Problem to work on: Below you will find a set of lines. Repeat them all exactly.
────────────────────────────────────────
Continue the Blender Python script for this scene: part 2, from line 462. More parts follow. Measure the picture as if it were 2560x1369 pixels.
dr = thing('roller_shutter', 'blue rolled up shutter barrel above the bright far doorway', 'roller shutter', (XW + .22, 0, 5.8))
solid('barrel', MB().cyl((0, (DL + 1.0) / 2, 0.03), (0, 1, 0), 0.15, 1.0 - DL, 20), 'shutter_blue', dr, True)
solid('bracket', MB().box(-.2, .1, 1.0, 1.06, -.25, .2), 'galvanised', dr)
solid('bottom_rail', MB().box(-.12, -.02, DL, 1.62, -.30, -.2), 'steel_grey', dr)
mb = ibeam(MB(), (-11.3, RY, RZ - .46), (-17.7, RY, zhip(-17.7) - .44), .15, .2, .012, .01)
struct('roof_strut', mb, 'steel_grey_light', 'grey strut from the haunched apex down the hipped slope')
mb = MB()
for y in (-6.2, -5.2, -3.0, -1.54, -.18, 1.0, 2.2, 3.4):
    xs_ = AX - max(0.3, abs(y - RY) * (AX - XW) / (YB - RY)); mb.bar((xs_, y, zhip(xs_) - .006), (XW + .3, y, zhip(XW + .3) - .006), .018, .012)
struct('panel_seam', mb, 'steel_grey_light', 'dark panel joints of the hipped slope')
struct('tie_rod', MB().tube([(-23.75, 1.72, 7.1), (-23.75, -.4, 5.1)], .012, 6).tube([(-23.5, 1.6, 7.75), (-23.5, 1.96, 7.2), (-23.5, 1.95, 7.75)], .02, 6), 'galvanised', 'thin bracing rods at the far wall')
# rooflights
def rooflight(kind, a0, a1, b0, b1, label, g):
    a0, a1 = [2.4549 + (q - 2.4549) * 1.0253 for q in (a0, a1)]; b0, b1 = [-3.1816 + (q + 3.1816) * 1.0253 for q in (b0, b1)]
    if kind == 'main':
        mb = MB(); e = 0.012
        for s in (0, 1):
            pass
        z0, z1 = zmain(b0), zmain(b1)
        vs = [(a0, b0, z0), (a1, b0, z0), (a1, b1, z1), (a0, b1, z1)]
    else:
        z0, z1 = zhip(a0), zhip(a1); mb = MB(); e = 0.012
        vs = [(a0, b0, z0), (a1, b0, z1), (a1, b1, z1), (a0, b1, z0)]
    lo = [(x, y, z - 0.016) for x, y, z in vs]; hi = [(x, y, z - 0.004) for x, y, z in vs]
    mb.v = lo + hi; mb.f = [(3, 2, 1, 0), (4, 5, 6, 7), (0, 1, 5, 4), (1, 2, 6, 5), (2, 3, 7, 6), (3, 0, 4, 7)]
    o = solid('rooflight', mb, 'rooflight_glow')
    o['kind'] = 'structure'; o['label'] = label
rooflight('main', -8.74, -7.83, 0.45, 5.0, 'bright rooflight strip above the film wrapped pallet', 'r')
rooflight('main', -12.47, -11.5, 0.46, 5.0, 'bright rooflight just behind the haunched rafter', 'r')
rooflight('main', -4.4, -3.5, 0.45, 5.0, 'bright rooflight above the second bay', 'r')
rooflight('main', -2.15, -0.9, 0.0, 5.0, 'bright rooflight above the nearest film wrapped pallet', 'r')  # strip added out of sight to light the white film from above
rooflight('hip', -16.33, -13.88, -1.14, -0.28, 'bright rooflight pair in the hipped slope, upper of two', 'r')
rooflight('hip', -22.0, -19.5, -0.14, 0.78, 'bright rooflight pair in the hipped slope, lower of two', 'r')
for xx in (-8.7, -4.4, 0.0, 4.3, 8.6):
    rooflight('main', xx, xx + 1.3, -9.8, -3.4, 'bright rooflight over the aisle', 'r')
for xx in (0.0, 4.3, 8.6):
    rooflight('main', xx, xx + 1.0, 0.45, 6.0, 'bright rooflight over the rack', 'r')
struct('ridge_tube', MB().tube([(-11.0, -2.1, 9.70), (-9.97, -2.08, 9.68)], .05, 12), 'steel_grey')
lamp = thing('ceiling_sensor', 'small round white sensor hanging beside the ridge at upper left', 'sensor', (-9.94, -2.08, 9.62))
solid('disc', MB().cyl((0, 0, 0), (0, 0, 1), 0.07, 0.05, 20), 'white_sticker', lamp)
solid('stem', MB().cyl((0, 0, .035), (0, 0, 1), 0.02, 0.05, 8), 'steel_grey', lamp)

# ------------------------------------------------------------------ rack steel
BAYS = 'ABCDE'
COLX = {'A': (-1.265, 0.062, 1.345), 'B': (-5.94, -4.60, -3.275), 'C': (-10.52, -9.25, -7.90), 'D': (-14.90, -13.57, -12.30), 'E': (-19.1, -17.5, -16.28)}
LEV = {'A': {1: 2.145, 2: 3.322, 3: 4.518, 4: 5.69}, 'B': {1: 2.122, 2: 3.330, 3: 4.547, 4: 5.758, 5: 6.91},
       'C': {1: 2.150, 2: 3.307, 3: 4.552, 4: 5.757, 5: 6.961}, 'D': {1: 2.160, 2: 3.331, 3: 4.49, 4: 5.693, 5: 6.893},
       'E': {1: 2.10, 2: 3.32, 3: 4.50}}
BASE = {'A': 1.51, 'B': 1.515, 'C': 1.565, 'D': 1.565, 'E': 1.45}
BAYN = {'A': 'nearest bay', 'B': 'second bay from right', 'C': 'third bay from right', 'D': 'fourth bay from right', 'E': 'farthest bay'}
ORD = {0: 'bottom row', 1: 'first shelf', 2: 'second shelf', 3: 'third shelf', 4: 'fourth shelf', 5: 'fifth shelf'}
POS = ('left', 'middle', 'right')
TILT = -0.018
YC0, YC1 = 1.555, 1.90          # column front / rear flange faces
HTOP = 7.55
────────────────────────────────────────
Solution to this task:
Continue the Blender Python script for this scene: part 2, from line 462. More parts follow. Measure the picture as if it were 2560x1369 pixels.
dr = thing('roller_shutter', 'blue rolled up shutter barrel above the bright far doorway', 'roller shutter', (XW + .22, 0, 5.8))
solid('barrel', MB().cyl((0, (DL + 1.0) / 2, 0.03), (0, 1, 0), 0.15, 1.0 - DL, 20), 'shutter_blue', dr, True)
solid('bracket', MB().box(-.2, .1, 1.0, 1.06, -.25, .2), 'galvanised', dr)
solid('bottom_rail', MB().box(-.12, -.02, DL, 1.62, -.30, -.2), 'steel_grey', dr)
mb = ibeam(MB(), (-11.3, RY, RZ - .46), (-17.7, RY, zhip(-17.7) - .44), .15, .2, .012, .01)
struct('roof_strut', mb, 'steel_grey_light', 'grey strut from the haunched apex down the hipped slope')
mb = MB()
for y in (-6.2, -5.2, -3.0, -1.54, -.18, 1.0, 2.2, 3.4):
    xs_ = AX - max(0.3, abs(y - RY) * (AX - XW) / (YB - RY)); mb.bar((xs_, y, zhip(xs_) - .006), (XW + .3, y, zhip(XW + .3) - .006), .018, .012)
struct('panel_seam', mb, 'steel_grey_light', 'dark panel joints of the hipped slope')
struct('tie_rod', MB().tube([(-23.75, 1.72, 7.1), (-23.75, -.4, 5.1)], .012, 6).tube([(-23.5, 1.6, 7.75), (-23.5, 1.96, 7.2), (-23.5, 1.95, 7.75)], .02, 6), 'galvanised', 'thin bracing rods at the far wall')
# rooflights
def rooflight(kind, a0, a1, b0, b1, label, g):
    a0, a1 = [2.4549 + (q - 2.4549) * 1.0253 for q in (a0, a1)]; b0, b1 = [-3.1816 + (q + 3.1816) * 1.0253 for q in (b0, b1)]
    if kind == 'main':
        mb = MB(); e = 0.012
        for s in (0, 1):
            pass
        z0, z1 = zmain(b0), zmain(b1)
        vs = [(a0, b0, z0), (a1, b0, z0), (a1, b1, z1), (a0, b1, z1)]
    else:
        z0, z1 = zhip(a0), zhip(a1); mb = MB(); e = 0.012
        vs = [(a0, b0, z0), (a1, b0, z1), (a1, b1, z1), (a0, b1, z0)]
    lo = [(x, y, z - 0.016) for x, y, z in vs]; hi = [(x, y, z - 0.004) for x, y, z in vs]
    mb.v = lo + hi; mb.f = [(3, 2, 1, 0), (4, 5, 6, 7), (0, 1, 5, 4), (1, 2, 6, 5), (2, 3, 7, 6), (3, 0, 4, 7)]
    o = solid('rooflight', mb, 'rooflight_glow')
    o['kind'] = 'structure'; o['label'] = label
rooflight('main', -8.74, -7.83, 0.45, 5.0, 'bright rooflight strip above the film wrapped pallet', 'r')
rooflight('main', -12.47, -11.5, 0.46, 5.0, 'bright rooflight just behind the haunched rafter', 'r')
rooflight('main', -4.4, -3.5, 0.45, 5.0, 'bright rooflight above the second bay', 'r')
rooflight('main', -2.15, -0.9, 0.0, 5.0, 'bright rooflight above the nearest film wrapped pallet', 'r')  # strip added out of sight to light the white film from above
rooflight('hip', -16.33, -13.88, -1.14, -0.28, 'bright rooflight pair in the hipped slope, upper of two', 'r')
rooflight('hip', -22.0, -19.5, -0.14, 0.78, 'bright rooflight pair in the hipped slope, lower of two', 'r')
for xx in (-8.7, -4.4, 0.0, 4.3, 8.6):
    rooflight('main', xx, xx + 1.3, -9.8, -3.4, 'bright rooflight over the aisle', 'r')
for xx in (0.0, 4.3, 8.6):
    rooflight('main', xx, xx + 1.0, 0.45, 6.0, 'bright rooflight over the rack', 'r')
struct('ridge_tube', MB().tube([(-11.0, -2.1, 9.70), (-9.97, -2.08, 9.68)], .05, 12), 'steel_grey')
lamp = thing('ceiling_sensor', 'small round white sensor hanging beside the ridge at upper left', 'sensor', (-9.94, -2.08, 9.62))
solid('disc', MB().cyl((0, 0, 0), (0, 0, 1), 0.07, 0.05, 20), 'white_sticker', lamp)
solid('stem', MB().cyl((0, 0, .035), (0, 0, 1), 0.02, 0.05, 8), 'steel_grey', lamp)

# ------------------------------------------------------------------ rack steel
BAYS = 'ABCDE'
COLX = {'A': (-1.265, 0.062, 1.345), 'B': (-5.94, -4.60, -3.275), 'C': (-10.52, -9.25, -7.90), 'D': (-14.90, -13.57, -12.30), 'E': (-19.1, -17.5, -16.28)}
LEV = {'A': {1: 2.145, 2: 3.322, 3: 4.518, 4: 5.69}, 'B': {1: 2.122, 2: 3.330, 3: 4.547, 4: 5.758, 5: 6.91},
       'C': {1: 2.150, 2: 3.307, 3: 4.552, 4: 5.757, 5: 6.961}, 'D': {1: 2.160, 2: 3.331, 3: 4.49, 4: 5.693, 5: 6.893},
       'E': {1: 2.10, 2: 3.32, 3: 4.50}}
BASE = {'A': 1.51, 'B': 1.515, 'C': 1.565, 'D': 1.565, 'E': 1.45}
BAYN = {'A': 'nearest bay', 'B': 'second bay from right', 'C': 'third bay from right', 'D': 'fourth bay from right', 'E': 'farthest bay'}
ORD = {0: 'bottom row', 1: 'first shelf', 2: 'second shelf', 3: 'third shelf', 4: 'fourth shelf', 5: 'fifth shelf'}
POS = ('left', 'middle', 'right')
TILT = -0.018
YC0, YC1 = 1.555, 1.90          # column front / rear flange faces
HTOP = 7.55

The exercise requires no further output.